18. Omdat de rechtbank het beroep gegrond verklaart, bepaalt de rechtbank dat verweerder aan eiser het door hem betaalde griffierecht vergoedt.
19. De rechtbank veroordeelt verweerder in de door eiser gemaakte proceskosten. Deze kosten stelt de rechtbank op grond van het Besluit proceskosten bestuursrecht voor de door een derde beroepsmatig verleende rechtsbijstand vast op € 1050,- (1 punt voor het indienen van het verzoekschrift en 1 punt voor het verschijnen ter zitting met een waarde per punt van € 525,- en een wegingsfactor 1).
20. Ter voorlichting van eiser merkt de rechtbank op dat de gegrondverklaring van het beroep op het onderdeel van de voorbereidingskosten en de vernietiging om die reden van het bestreden besluit niet betekent dat eiser op alle onderdelen van zijn beroep gelijk heeft gekregen.
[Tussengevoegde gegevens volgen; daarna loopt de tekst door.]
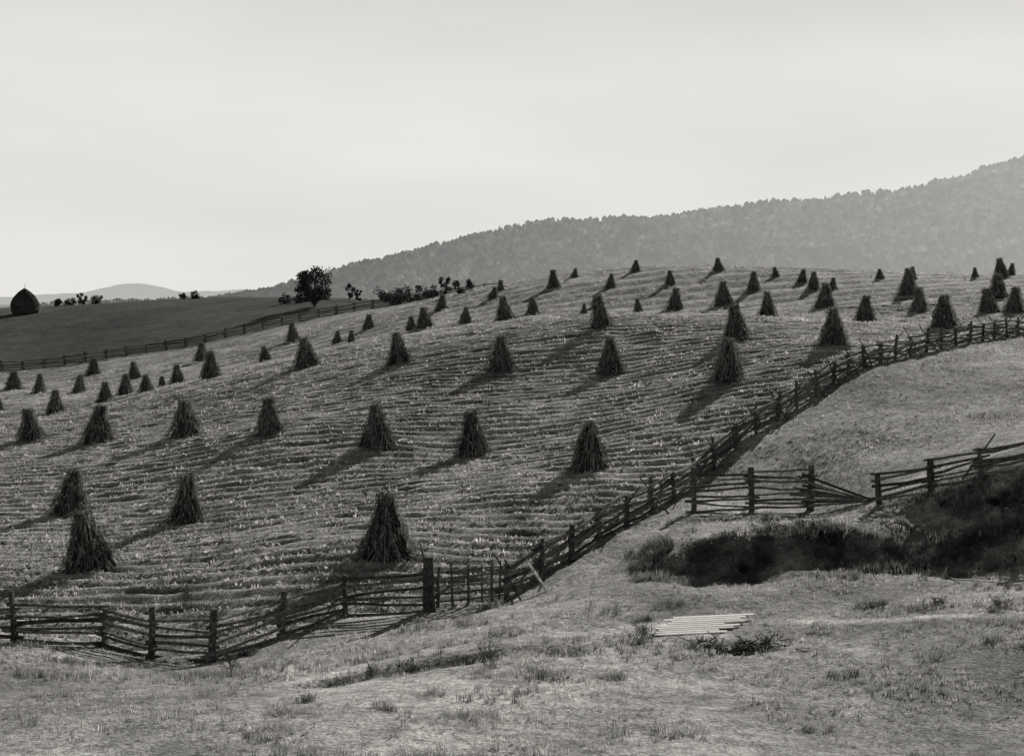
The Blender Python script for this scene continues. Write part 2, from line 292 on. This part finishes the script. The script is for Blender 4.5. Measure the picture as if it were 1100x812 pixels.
# ---------- fences
class MB:
    def __init__(s): s.V=[];s.T=[];s.A=[]
    def pole(s,p0,p1,r0,r1,ns=6,nseg=3,jit=.02,v=1.0,sag=0):
        p0=Vector(p0);p1=Vector(p1);d=(p1-p0).normalized(); u=d.cross(Vector((0,0,1)))
        if u.length<.1: u=Vector((1,0,0))
        u.normalize(); w=u.cross(d); k=len(s.V); rr=[random.uniform(.7,1.25) for _ in range(ns)]; ph=random.uniform(0,6)
        for j in range(nseg+1):
            t=j/nseg; c=p0.lerp(p1,t)+Vector((random.uniform(-jit,jit),random.uniform(-jit,jit),random.uniform(-jit,jit)-sag*4*t*(1-t))); r=r0+(r1-r0)*t
            for i in range(ns):
                a=ph+i/ns*6.2832; q=c+(u*math.cos(a)+w*math.sin(a))*r*rr[i]; s.V.append(tuple(q)); s.A.append(v)
        for j in range(nseg):
            for i in range(ns):
                a=k+j*ns+i;b=k+j*ns+(i+1)%ns; s.T+=[(a,b,b+ns),(a,b+ns,a+ns)]
        for base in (k,k+nseg*ns):
            for i in range(1,ns-1): s.T.append((base,base+i,base+i+1))
    def board(s,p0,p1,w,t,v=1.0,roll=0):
        p0=Vector(p0);p1=Vector(p1);d=(p1-p0).normalized(); u=d.cross(Vector((0,0,1))).normalized(); n_=u.cross(d); u=(u*math.cos(roll)+n_*math.sin(roll)); n_=u.cross(d); k=len(s.V)
        for c in (p0,p1):
            for a,b in ((-1,-1),(1,-1),(1,1),(-1,1)): s.V.append(tuple(c+u*a*w/2+n_*b*t/2)); s.A.append(v)
        for i in range(4): a=k+i;b=k+(i+1)%4; s.T+=[(a,b,b+4),(a,b+4,a+4)]
        s.T+=[(k,k+1,k+2),(k,k+2,k+3),(k+4,k+5,k+6),(k+4,k+6,k+7)]
    def make(s,name,mt): return mesh(name,np.array(s.V),np.array(s.T),mt,s.A)
def fence(name,P2,spacing=3.0,hgt=1.35,nr=5,rr=.055,stakes=.4,postr=.09,messy=.06):
    P2=np.array(P2); L_=np.r_[0,np.cumsum(np.hypot(*np.diff(P2,axis=0).T))]; nn=max(1,round(L_[-1]/spacing)); S_=np.linspace(0,L_[-1],nn+1)
    px=np.interp(S_,L_,P2[:,0]);py=np.interp(S_,L_,P2[:,1]); b=MB(); pz=[H(a,c) for a,c in zip(px,py)]
    for i in range(nn+1):
        hh=hgt*random.uniform(.9,1.25); lx,ly=random.uniform(-.14,.14),random.uniform(-.12,.12)
        b.pole((px[i],py[i],pz[i]-.2),(px[i]+lx,py[i]+ly,pz[i]+hh),postr*random.uniform(.9,1.3),postr*random.uniform(.7,1),v=random.uniform(.5,1.1))
        if random.random()<stakes:
            a=random.choice([-1,1]); l=random.uniform(.4,.8)
            b.pole((px[i]+l*a,py[i]-.3*a,pz[i]-.1),(px[i]-l*a*.7,py[i]+.2*a,pz[i]+hgt*random.uniform(1.1,1.45)),.045,.03,v=random.uniform(.5,1.3))
        if i==nn: break
        dx,dy=px[i+1]-px[i],py[i+1]-py[i]; l=math.hypot(dx,dy); ex,ey=dx/l*.25,dy/l*.25; off=.07*(1 if i%2 else -1)
        for r in range(nr):
            z0=.12+(hgt-.25)*r/(nr-1)+random.uniform(-messy,messy); z1=.12+(hgt-.25)*r/(nr-1)+random.uniform(-messy,messy)
            ox,oy=-dy/l*(off+random.uniform(-.04,.04)),dx/l*(off+random.uniform(-.04,.04)); e=random.uniform(.3,1.9)
            b.pole((px[i]-ex*e+ox,py[i]-ey*e+oy,pz[i]+z0),(px[i+1]+ex*e+ox,py[i+1]+ey*e+oy,pz[i+1]+z1),rr*random.uniform(.8,1.3),rr*random.uniform(.55,1),ns=5,nseg=4,jit=.03,v=random.uniform(.4,1.7),sag=random.uniform(-.02,.08))
    return b.make(name,M_wood)
left=w2(FENCE[:6]); left=np.concatenate([[[-32,47.5],[-24,46.5]],left])
fence('split_rail_fence',left,3.0,1.4,6,rr=.068,postr=.12,stakes=.3,messy=.12)
right=w2(FENCE[6:]+[(1150,352,122),(1230,345,135)])
fence('split_rail_fence',right,2.7,1.35,7,rr=.075,stakes=.9,messy=.17,postr=.11)
A2=w2([(745,552,62.5),(800,552,62.3),(870,546,62)])
fence('split_rail_fence',A2,2.6,1.85,8,rr=.062,stakes=.3,messy=.14,postr=.15)
B2=w2([(945,545,58.5),(1005,530,57),(1065,517,55.2),(1120,508,54),(1250,480,52)])
fence('split_rail_fence',B2,2.4,1.3,6,rr=.065,stakes=.4,messy=.12,postr=.13)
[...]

Uit het voorgaande blijkt dat de rechtbank de beroepsgronden over de proceskosten in bezwaar (factuur), de spoedeisende situatie, de kosten voor de steigers en de kostenverdeling ondubbelzinnig heeft verworpen. Indien eiser zich daarmee niet kan verenigen en wil voorkomen dat dit oordeel van de rechtbank in rechte komt vast te staan, zal hij, ondanks de gegrondverklaring van het beroep, tegen deze uitspraak tijdig hoger beroep moeten instellen.